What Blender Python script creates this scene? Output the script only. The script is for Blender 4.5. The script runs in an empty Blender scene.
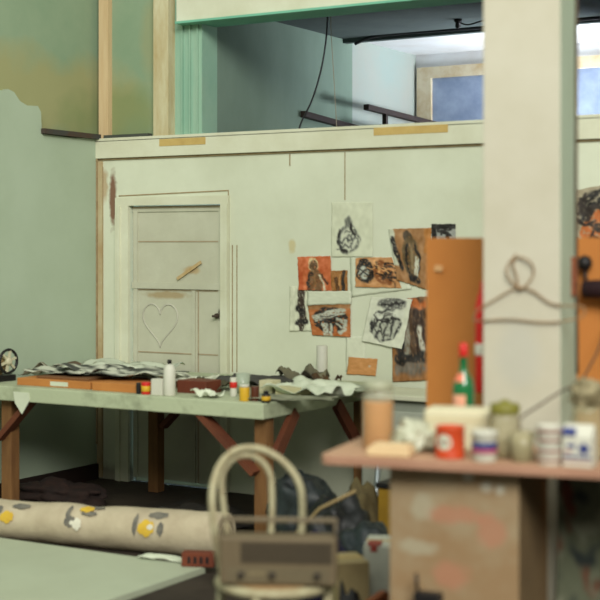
import bpy, bmesh, math, random
from mathutils import Vector, Matrix, noise
random.seed(7)
S = bpy.context.scene; COL = S.collection
PHI = math.radians(30.9); SP, CP = math.sin(PHI), math.cos(PHI)
F = 1414.0; EYE = 1.7; HOR = 245.0
R = math.radians

# ---------- where things stand (room axes: +Y towards the partition, x=XL the left wall) ----------
YB = 8.10; XL = -6.565
def CD(px, d, z=0.0):                     # bearing + distance -> room point
    u = (px-300)/F
    return Vector((-SP*d+CP*u*d, CP*d+SP*u*d, z))
def PY(px, Y, z=0.0):
    u = (px-300)/F
    return CD(px, Y/(CP+SP*u), z)
def PYZ(px, py, Y):
    u = (px-300)/F; d = Y/(CP+SP*u)
    return CD(px, d, EYE-(py-HOR)/F*d)
def PXZ(px, py, X):
    u = (px-300)/F; d = X/(-SP+CP*u)
    return CD(px, d, EYE-(py-HOR)/F*d)
def HZ(py, d): return EYE-(py-HOR)/F*d

# ---------- materials ----------
def lin(c):
    out = []
    for v in c[:3]:
        v = v/255.0
        out.append(v/12.92 if v <= .04045 else ((v+.055)/1.055)**2.4)
    return (*out, 1.0)
MATS = {}
def mat(name, col, rough=.7, col2=None, scale=6.0, amt=.5, metal=0.0, bump=0.0, stains=None, trans=0.0, alpha=1.0, spec=.3, stretch=(1,1,1), contrast=(.35,.65), world=False):
    if name in MATS: return MATS[name]
    m = bpy.data.materials.new(name); m.use_nodes = True
    nt = m.node_tree; N = nt.nodes; L = nt.links
    b = N['Principled BSDF']
    b.inputs['Roughness'].default_value = rough
    b.inputs['Metallic'].default_value = metal
    b.inputs['Specular IOR Level'].default_value = spec
    if trans: b.inputs['Transmission Weight'].default_value = trans; b.inputs['IOR'].default_value = 1.3
    b.inputs['Alpha'].default_value = alpha
    tc = N.new('ShaderNodeTexCoord'); mp = N.new('ShaderNodeMapping')
    mp.inputs['Scale'].default_value = stretch
    geo = N.new('ShaderNodeNewGeometry')
    L.new(geo.outputs['Position'] if world else tc.outputs['Object'], mp.inputs['Vector'])
    nz = N.new('ShaderNodeTexNoise'); nz.inputs['Scale'].default_value = scale; nz.inputs['Detail'].default_value = 6
    nz.inputs['Roughness'].default_value = .62
    L.new(mp.outputs[0], nz.inputs['Vector'])
    rp = N.new('ShaderNodeMapRange'); rp.inputs['From Min'].default_value = contrast[0]; rp.inputs['From Max'].default_value = contrast[1]
    rp.inputs['To Max'].default_value = amt if col2 else 1
    L.new(nz.outputs['Fac'], rp.inputs['Value'])
    mx = N.new('ShaderNodeMix'); mx.data_type = 'RGBA'
    c1 = lin(col); c2 = lin(col2) if col2 else tuple(v*.88 for v in c1[:3])+(1,)
    mx.inputs[6].default_value = c1; mx.inputs[7].default_value = c2
    L.new(rp.outputs[0], mx.inputs[0])
    cur = mx.outputs[2]
    for (c, rad, sc, st, nsc, nam) in (stains or []):
        # patch centred at c (world), radii rad, colour sc, strength st, wobbly outline
        sub = N.new('ShaderNodeVectorMath'); sub.operation = 'SUBTRACT'; sub.inputs[1].default_value = c
        L.new(geo.outputs['Position'], sub.inputs[0])
        dv = N.new('ShaderNodeVectorMath'); dv.operation = 'DIVIDE'; dv.inputs[1].default_value = rad
        L.new(sub.outputs[0], dv.inputs[0])
        ln = N.new('ShaderNodeVectorMath'); ln.operation = 'LENGTH'; L.new(dv.outputs[0], ln.inputs[0])
        n2 = N.new('ShaderNodeTexNoise'); n2.inputs['Scale'].default_value = nsc; n2.inputs['Detail'].default_value = 5
        L.new(geo.outputs['Position'], n2.inputs['Vector'])
        ma = N.new('ShaderNodeMath'); ma.operation = 'MULTIPLY_ADD'; ma.inputs[1].default_value = nam; ma.inputs[2].default_value = -nam*.5
        L.new(n2.outputs['Fac'], ma.inputs[0])
        ad = N.new('ShaderNodeMath'); ad.operation = 'ADD'; L.new(ln.outputs['Value'], ad.inputs[0]); L.new(ma.outputs[0], ad.inputs[1])
        mr = N.new('ShaderNodeMapRange'); mr.inputs['From Min'].default_value = 1.15; mr.inputs['From Max'].default_value = .6
        mr.inputs['To Max'].default_value = st
        L.new(ad.outputs[0], mr.inputs['Value'])
        m2 = N.new('ShaderNodeMix'); m2.data_type = 'RGBA'; m2.inputs[7].default_value = lin(sc)
        L.new(mr.outputs[0], m2.inputs[0]); L.new(cur, m2.inputs[6]); cur = m2.outputs[2]
    L.new(cur, b.inputs['Base Color'])
    if bump:
        bp = N.new('ShaderNodeBump'); bp.inputs['Strength'].default_value = bump; bp.inputs['Distance'].default_value = .01
        n3 = N.new('ShaderNodeTexNoise'); n3.inputs['Scale'].default_value = scale*5; L.new(mp.outputs[0], n3.inputs['Vector'])
        L.new(n3.outputs['Fac'], bp.inputs['Height']); L.new(bp.outputs[0], b.inputs['Normal'])
    MATS[name] = m; return m
def vcol_mat():
    m = bpy.data.materials.new('painted_paper'); m.use_nodes = True
    N = m.node_tree.nodes; L = m.node_tree.links; b = N['Principled BSDF']; b.inputs['Roughness'].default_value = .8
    b.inputs['Specular IOR Level'].default_value = .15
    a = N.new('ShaderNodeAttribute'); a.attribute_name = 'Col'; L.new(a.outputs['Color'], b.inputs['Base Color'])
    return m
VC = vcol_mat()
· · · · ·
| What the task asks |
Starting with the first line of the data above and ending with the line containing "def HZ(py, d): return EYE-(py-HOR)/F*d", please restate every line exactly, leaving images out.

| The answer |
What Blender Python script creates this scene? Output the script only. The script is for Blender 4.5. The script runs in an empty Blender scene.
import bpy, bmesh, math, random
from mathutils import Vector, Matrix, noise
random.seed(7)
S = bpy.context.scene; COL = S.collection
PHI = math.radians(30.9); SP, CP = math.sin(PHI), math.cos(PHI)
F = 1414.0; EYE = 1.7; HOR = 245.0
R = math.radians

# ---------- where things stand (room axes: +Y towards the partition, x=XL the left wall) ----------
YB = 8.10; XL = -6.565
def CD(px, d, z=0.0):                     # bearing + distance -> room point
    u = (px-300)/F
    return Vector((-SP*d+CP*u*d, CP*d+SP*u*d, z))
def PY(px, Y, z=0.0):
    u = (px-300)/F
    return CD(px, Y/(CP+SP*u), z)
def PYZ(px, py, Y):
    u = (px-300)/F; d = Y/(CP+SP*u)
    return CD(px, d, EYE-(py-HOR)/F*d)
def PXZ(px, py, X):
    u = (px-300)/F; d = X/(-SP+CP*u)
    return CD(px, d, EYE-(py-HOR)/F*d)
def HZ(py, d): return EYE-(py-HOR)/F*d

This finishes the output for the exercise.